Críticas:
Praise for The Soldier's War 'Thousands of books have been written about the Great War, but perhaps none so vividly evocative as Richard van Emden's The Soldier's War an extraordinary homage to a lost generation' Daily Mail 'A remarkably distressing yet uplifting book these descriptions from a Tommy's eye-view have a gut-wrenching immediacy' Daily Mail 'In The Soldier's War, Richard van Emden has toiled in archives and hunted down caches of letters to tell the story of the war chronologically through the eyes of the Tommies who fought it, recording their days of tedium and moments of terror' The Times
Reseña del editor:
Albert John ('Jack') Martin was a thirty-two-year-old clerk at the Admiralty when he was called up to serve in the army in September 1916. These diaries, written in secret, hidden from his colleagues and only discovered by his family after his return home, present the Great War with heartbreaking clarity, written in a voice as compelling and distinctive as Wilfred Owen or Siegfried Sassoon and all the more extraordinary given that it is not an officer's but that of a private.
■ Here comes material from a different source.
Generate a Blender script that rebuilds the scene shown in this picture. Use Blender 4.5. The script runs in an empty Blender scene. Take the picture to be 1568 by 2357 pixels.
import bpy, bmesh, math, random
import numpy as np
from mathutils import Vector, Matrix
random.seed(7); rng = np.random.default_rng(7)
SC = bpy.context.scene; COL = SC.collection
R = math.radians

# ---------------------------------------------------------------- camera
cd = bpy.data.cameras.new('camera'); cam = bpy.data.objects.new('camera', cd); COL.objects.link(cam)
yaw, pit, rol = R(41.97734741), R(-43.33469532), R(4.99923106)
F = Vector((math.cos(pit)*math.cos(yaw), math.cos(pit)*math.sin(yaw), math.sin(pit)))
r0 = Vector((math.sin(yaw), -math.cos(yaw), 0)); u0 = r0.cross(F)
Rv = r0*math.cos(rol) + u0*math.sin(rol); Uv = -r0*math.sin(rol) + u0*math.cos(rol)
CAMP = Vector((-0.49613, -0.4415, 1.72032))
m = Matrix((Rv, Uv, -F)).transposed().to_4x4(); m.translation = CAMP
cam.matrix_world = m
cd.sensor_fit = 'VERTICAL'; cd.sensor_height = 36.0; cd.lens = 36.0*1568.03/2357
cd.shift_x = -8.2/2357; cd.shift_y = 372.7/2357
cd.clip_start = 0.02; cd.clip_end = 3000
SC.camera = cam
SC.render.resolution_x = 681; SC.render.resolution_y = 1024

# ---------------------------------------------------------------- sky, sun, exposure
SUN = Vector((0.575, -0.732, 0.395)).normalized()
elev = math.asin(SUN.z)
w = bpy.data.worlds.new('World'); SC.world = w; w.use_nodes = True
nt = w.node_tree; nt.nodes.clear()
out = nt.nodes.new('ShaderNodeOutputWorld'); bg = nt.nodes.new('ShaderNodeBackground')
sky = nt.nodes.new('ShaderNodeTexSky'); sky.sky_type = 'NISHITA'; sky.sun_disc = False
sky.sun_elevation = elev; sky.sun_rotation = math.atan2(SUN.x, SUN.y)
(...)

From his arrival in France and his participation in the Somme, through offensives at Ypres and eventual demobilisation after the Armistice, we see wartime life as it really was for the ordinary Tommy. In these journals, introduced and edited by bestselling First World War historian Richard van Emden, we witness the cheerful Albert Martin getting to grips with life in the trenches and, together with his comrades in the Royal Engineers, confronting the ever-present threat of injury and death. We also see the mundane reality of life at the front line - the arguments with superiors, the joy brought by the arrival of packages from loved ones at home and the appalling conditions in which that attritional war was fought.